> [Data]:
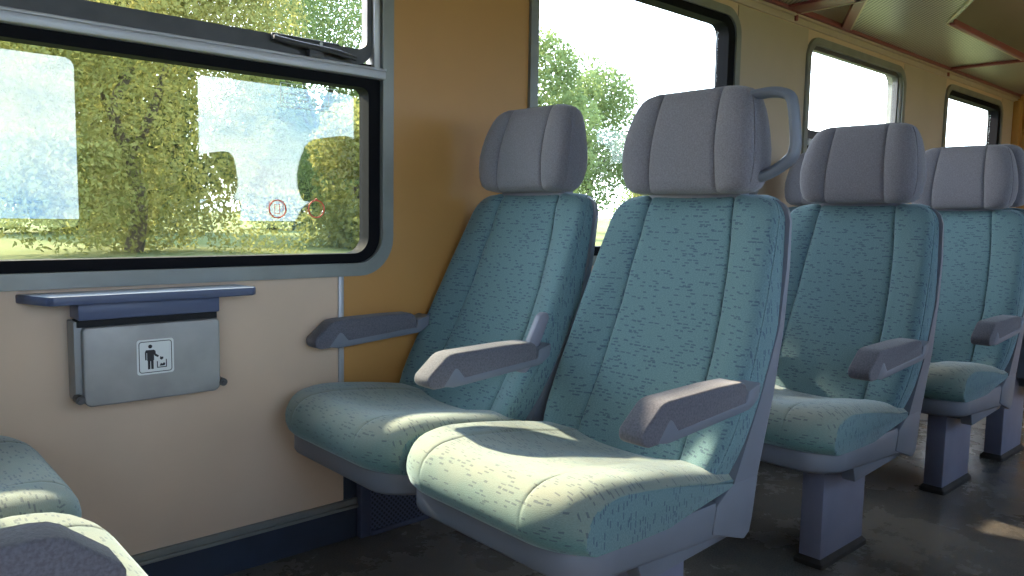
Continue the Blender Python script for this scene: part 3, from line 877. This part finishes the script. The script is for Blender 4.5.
# unseen tree, added so its high crown shades second and third row seat backs
tt = tag(empty('added_shade_tree', (.45, 8.5, BZ)), 'unseen tall tree added left of the nearest window to shade the seat backs', 'tree')
cb = [(x, y, 6.50+dz, .75, 1.0, .95) for x, y, dz in ((.30, .1, 0), (.75, .2, .0), (1.2, -.1, .0), (1.6, .1, .1), (.7, -.2, .9), (1.1, .2, 1.1))]
link('crown', crown_mesh(77, cb, 15000, .07, LEAF_G), tt); link('trunk', trunk_mesh(6.6, .11, 9), tt)
rnd = random.Random(5)
for i, (x, y, w, h) in enumerate([(-14, 90, 16, 9), (4, 95, 18, 10), (24, 92, 17, 9), (46, 88, 18, 11), (70, 80, 17, 9)]):
    tree('broadleaf_tree', ['leftmost tree of the far hedge line across the meadow', 'second tree from the left in the far hedge line', 'middle tree of the far hedge line across the meadow', 'fourth tree from the left in the far hedge line', 'rightmost tree of the far hedge line across the meadow'][i], 'tree', x, y, w, h, .2, 'd', 40+i, 2500, .6)['group'] = 'far hedge line'

# ------------------------------------------------------------------ sky, sun
w = bpy.data.worlds.new('summer_sky'); scn.world = w; w.use_nodes = True
nt = w.node_tree; nt.nodes.clear()
out = N(nt, 'ShaderNodeOutputWorld'); bg = N(nt, 'ShaderNodeBackground', Strength=8.2)
tc = N(nt, 'ShaderNodeTexCoord'); sp = N(nt, 'ShaderNodeSeparateXYZ'); nt.links.new(tc.outputs['Generated'], sp.inputs[0])
c = mixc(nt, ramp(nt, sp.outputs[2], 0.0, .65), (.86, .93, 1.0), (.42, .62, .95))
c = mixc(nt, ramp(nt, sp.outputs[1], .45, -.5), c, (.21, .36, .62))
mp = N(nt, 'ShaderNodeMapping'); mp.inputs['Scale'].default_value = (1, 1, 2.2); nt.links.new(tc.outputs['Generated'], mp.inputs[0])
cl = N(nt, 'ShaderNodeTexNoise', Scale=2.6, Detail=8.0, Roughness=.6); nt.links.new(mp.outputs[0], cl.inputs['Vector'])
cw = mixc(nt, ramp(nt, sp.outputs[1], .45, -.5), (1.0, 1.0, 1.0), (.62, .66, .72))
c = mixc(nt, ramp(nt, cl.outputs[0], .45, .62), c, cw)
nt.links.new(c, bg.inputs[0]); nt.links.new(bg.outputs[0], out.inputs[0])

SUN_DIR = Vector((.16, -1.0, -.715)).normalized()
sl = bpy.data.lights.new('sun', 'SUN'); sl.energy = 22; sl.angle = math.radians(1.6); sl.color = (1.0, .82, .60)
so = bpy.data.objects.new('sun', sl); COL.objects.link(so)
so.rotation_euler = SUN_DIR.to_track_quat('-Z', 'Y').to_euler(); so.location = (-4, 12, 14)

# ------------------------------------------------------------------ camera
cd = bpy.data.cameras.new('camera'); cam = bpy.data.objects.new('camera', cd); COL.objects.link(cam)
M = Matrix(((0.7445, -0.0489, 0.6658), (-0.6673, -0.0811, 0.7403), (0.0178, -0.9955, -0.0930)))   # world <- (right, down, forward)
right = M.col[0].normalized(); fwd = M.col[2].normalized()
right = (right-fwd*right.dot(fwd)).normalized(); up = right.cross(fwd)
R = Matrix((right, up, -fwd)).transposed()
cam.matrix_world = Matrix.Translation((0, 0, CAM_Z)) @ R.to_4x4()
cd.sensor_fit = 'HORIZONTAL'; cd.sensor_width = 36.0; cd.lens = 771.9/1024*36.0; cd.clip_start = .02; cd.clip_end = 1000
scn.camera = cam
scn.view_settings.view_transform = 'Standard'; scn.view_settings.look = 'None'
scn.view_settings.exposure = 0.3; scn.view_settings.gamma = 1.0; scn.view_settings.use_curve_mapping = False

> [Task instructions]:
Read the lines above. Gather those in which the string "from" is found.

> [The completed task]:
Continue the Blender Python script for this scene: part 3, from line 877. This part finishes the script. The script is for Blender 4.5.
    tree('broadleaf_tree', ['leftmost tree of the far hedge line across the meadow', 'second tree from the left in the far hedge line', 'middle tree of the far hedge line across the meadow', 'fourth tree from the left in the far hedge line', 'rightmost tree of the far hedge line across the meadow'][i], 'tree', x, y, w, h, .2, 'd', 40+i, 2500, .6)['group'] = 'far hedge line'